DATA FOR THE TASK:
## START

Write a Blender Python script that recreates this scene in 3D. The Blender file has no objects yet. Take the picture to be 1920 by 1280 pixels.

## END
## START

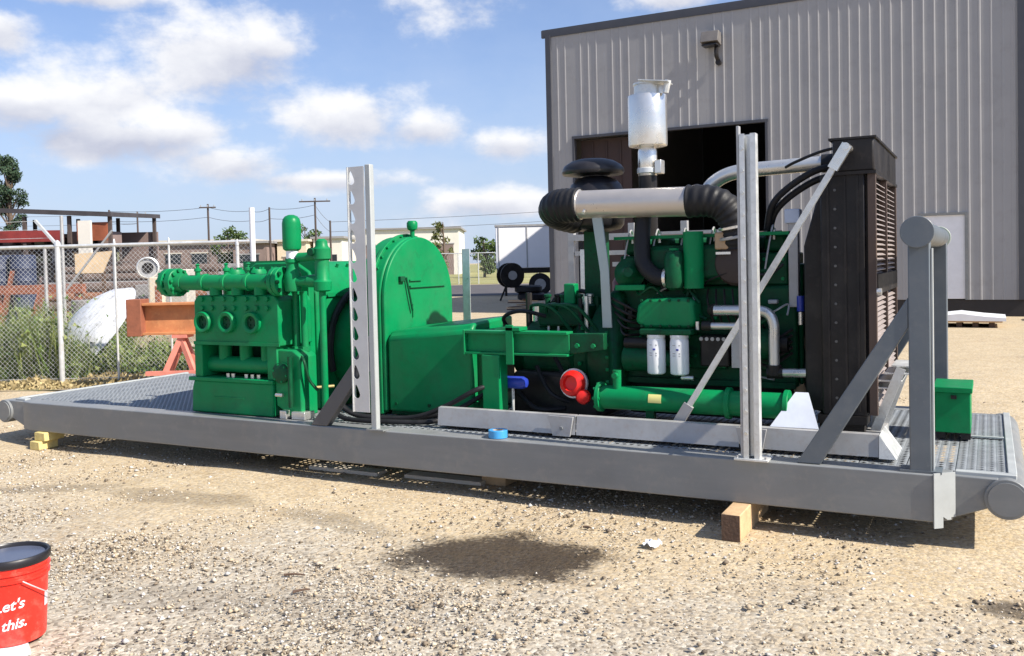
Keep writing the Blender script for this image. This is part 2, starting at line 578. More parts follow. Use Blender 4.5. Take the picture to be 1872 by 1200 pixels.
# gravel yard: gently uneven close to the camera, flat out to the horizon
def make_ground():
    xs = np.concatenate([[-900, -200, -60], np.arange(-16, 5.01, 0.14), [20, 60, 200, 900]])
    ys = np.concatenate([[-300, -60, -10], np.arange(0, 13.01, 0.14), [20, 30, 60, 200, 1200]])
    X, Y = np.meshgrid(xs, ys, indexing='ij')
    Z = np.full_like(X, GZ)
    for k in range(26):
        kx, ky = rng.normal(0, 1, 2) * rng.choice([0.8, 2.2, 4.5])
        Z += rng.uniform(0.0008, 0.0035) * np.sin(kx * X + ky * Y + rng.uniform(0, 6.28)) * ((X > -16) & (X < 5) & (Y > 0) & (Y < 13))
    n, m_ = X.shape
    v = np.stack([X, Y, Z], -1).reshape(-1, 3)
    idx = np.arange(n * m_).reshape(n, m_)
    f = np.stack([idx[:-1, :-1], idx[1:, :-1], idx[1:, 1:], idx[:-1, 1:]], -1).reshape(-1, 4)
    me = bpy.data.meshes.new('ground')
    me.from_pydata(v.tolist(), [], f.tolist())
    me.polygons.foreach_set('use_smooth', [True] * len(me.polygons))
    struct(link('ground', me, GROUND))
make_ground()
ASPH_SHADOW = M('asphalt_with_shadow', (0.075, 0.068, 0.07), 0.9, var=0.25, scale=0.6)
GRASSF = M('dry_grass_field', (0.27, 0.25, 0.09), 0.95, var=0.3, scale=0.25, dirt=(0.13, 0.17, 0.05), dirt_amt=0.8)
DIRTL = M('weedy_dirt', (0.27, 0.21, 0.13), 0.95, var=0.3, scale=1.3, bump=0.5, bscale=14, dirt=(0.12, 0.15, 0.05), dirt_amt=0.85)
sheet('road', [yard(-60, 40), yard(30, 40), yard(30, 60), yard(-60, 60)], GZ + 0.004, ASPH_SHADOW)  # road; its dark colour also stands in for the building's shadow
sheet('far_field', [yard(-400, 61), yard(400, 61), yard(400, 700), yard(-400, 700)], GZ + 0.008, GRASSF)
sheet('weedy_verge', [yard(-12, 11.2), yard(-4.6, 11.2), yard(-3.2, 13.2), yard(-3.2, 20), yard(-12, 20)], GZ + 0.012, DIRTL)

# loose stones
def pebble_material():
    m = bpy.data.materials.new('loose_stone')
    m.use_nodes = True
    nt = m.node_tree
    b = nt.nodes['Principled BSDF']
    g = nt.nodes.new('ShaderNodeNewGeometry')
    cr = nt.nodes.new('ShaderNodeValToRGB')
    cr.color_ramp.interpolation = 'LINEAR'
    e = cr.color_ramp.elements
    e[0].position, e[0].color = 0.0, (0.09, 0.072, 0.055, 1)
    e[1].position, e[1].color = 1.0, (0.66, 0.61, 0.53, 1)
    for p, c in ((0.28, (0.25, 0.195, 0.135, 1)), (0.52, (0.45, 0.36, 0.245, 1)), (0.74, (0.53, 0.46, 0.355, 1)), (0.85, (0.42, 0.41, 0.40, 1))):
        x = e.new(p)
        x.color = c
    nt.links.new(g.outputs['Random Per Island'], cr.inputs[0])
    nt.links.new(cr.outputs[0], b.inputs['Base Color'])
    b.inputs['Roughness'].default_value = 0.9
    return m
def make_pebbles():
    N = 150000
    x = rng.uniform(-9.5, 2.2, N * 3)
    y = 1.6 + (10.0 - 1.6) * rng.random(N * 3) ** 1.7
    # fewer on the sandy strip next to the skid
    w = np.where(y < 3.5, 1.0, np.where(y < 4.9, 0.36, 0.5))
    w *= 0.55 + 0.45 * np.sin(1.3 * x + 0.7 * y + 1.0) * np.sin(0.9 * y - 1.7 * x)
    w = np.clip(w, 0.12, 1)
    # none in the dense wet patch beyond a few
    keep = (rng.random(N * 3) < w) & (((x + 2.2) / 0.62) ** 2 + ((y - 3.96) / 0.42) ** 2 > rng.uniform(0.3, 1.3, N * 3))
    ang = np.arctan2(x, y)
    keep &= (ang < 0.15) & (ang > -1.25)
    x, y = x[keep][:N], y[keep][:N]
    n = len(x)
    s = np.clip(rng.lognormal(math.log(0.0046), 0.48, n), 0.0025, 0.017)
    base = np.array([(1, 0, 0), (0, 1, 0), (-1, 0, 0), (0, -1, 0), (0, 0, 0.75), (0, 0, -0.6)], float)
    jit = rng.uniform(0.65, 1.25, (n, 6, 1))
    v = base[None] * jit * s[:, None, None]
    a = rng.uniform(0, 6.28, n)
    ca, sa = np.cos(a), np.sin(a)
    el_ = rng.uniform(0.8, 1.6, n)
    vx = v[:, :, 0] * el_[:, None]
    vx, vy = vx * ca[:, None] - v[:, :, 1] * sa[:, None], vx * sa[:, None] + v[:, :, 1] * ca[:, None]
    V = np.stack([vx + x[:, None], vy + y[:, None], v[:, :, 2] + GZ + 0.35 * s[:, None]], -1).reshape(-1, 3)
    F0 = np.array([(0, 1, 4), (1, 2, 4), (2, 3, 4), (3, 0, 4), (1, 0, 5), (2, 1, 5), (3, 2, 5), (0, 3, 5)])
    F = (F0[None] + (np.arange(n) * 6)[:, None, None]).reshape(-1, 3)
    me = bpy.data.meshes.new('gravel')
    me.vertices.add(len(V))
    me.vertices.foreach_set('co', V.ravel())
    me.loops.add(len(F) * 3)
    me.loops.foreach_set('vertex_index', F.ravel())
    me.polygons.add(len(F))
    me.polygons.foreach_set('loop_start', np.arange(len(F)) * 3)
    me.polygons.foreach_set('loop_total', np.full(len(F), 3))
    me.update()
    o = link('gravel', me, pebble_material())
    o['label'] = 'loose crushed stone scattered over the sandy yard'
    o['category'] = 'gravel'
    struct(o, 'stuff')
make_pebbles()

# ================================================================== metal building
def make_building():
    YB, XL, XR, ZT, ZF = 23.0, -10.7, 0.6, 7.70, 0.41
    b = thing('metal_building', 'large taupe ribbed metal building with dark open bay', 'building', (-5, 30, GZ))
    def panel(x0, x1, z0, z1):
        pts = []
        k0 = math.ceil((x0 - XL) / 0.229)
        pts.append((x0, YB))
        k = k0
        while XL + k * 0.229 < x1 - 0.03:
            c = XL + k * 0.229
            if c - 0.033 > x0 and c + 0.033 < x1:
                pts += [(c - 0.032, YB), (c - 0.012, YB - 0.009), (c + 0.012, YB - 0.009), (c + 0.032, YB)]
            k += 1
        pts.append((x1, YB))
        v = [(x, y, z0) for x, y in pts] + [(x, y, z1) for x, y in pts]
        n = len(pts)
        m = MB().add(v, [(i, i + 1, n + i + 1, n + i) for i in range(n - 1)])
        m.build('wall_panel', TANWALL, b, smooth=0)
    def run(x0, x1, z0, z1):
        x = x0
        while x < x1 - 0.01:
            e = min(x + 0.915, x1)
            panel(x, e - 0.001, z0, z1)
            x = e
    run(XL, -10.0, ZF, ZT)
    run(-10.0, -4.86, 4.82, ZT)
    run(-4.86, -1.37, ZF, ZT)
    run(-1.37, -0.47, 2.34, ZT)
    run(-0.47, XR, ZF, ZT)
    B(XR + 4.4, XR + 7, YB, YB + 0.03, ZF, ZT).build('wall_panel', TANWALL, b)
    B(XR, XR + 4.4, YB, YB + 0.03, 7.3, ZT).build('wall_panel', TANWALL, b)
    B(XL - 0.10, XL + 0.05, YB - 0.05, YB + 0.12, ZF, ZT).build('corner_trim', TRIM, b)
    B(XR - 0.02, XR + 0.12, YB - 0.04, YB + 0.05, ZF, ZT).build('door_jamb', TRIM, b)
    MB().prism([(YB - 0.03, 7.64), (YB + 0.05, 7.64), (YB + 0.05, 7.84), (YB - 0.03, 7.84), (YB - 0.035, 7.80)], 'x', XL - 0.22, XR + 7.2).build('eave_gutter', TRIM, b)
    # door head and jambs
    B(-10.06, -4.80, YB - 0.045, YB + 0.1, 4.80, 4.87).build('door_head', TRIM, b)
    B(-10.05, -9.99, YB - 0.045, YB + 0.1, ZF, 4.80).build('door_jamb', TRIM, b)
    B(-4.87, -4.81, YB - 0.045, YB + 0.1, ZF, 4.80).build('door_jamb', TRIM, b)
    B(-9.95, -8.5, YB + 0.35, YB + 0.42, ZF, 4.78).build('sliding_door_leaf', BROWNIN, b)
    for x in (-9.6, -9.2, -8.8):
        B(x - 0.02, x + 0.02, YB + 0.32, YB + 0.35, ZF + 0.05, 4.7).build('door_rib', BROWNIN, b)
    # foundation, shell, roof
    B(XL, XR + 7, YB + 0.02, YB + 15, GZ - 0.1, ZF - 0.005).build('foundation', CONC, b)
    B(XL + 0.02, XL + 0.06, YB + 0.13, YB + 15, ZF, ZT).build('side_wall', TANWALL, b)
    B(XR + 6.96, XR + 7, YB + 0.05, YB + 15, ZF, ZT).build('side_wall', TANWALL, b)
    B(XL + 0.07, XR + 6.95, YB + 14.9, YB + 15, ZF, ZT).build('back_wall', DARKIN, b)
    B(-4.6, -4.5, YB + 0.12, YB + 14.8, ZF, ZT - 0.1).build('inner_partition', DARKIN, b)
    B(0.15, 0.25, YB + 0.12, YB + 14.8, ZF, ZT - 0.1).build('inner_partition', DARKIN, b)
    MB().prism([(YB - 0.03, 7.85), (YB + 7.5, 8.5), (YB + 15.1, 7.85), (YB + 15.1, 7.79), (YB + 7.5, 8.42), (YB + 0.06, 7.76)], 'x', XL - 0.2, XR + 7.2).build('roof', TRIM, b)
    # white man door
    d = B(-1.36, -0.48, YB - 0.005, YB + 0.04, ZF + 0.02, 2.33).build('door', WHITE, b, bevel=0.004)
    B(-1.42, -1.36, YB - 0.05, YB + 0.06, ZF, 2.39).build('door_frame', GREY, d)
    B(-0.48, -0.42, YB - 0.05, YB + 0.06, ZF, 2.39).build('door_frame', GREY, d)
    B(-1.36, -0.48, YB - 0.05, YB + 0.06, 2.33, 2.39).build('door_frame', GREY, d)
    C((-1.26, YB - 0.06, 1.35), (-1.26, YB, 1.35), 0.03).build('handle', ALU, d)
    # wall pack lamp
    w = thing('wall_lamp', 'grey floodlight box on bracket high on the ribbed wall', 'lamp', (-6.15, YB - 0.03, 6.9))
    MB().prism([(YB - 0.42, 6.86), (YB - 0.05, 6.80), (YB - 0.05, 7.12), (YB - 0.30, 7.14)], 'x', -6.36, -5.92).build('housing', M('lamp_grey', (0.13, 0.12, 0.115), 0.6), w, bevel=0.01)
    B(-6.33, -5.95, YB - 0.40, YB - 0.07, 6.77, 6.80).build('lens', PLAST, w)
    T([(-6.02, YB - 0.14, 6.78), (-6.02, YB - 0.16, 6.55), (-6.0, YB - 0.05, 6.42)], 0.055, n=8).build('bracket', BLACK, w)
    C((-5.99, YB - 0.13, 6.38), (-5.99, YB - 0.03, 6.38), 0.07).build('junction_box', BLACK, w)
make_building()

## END

YOUR INSTRUCTIONS: Select all lines with the word "DARKIN" from the entries above.

CORRECT RESPONSE:
    B(XL + 0.07, XR + 6.95, YB + 14.9, YB + 15, ZF, ZT).build('back_wall', DARKIN, b)
    B(-4.6, -4.5, YB + 0.12, YB + 14.8, ZF, ZT - 0.1).build('inner_partition', DARKIN, b)
    B(0.15, 0.25, YB + 0.12, YB + 14.8, ZF, ZT - 0.1).build('inner_partition', DARKIN, b)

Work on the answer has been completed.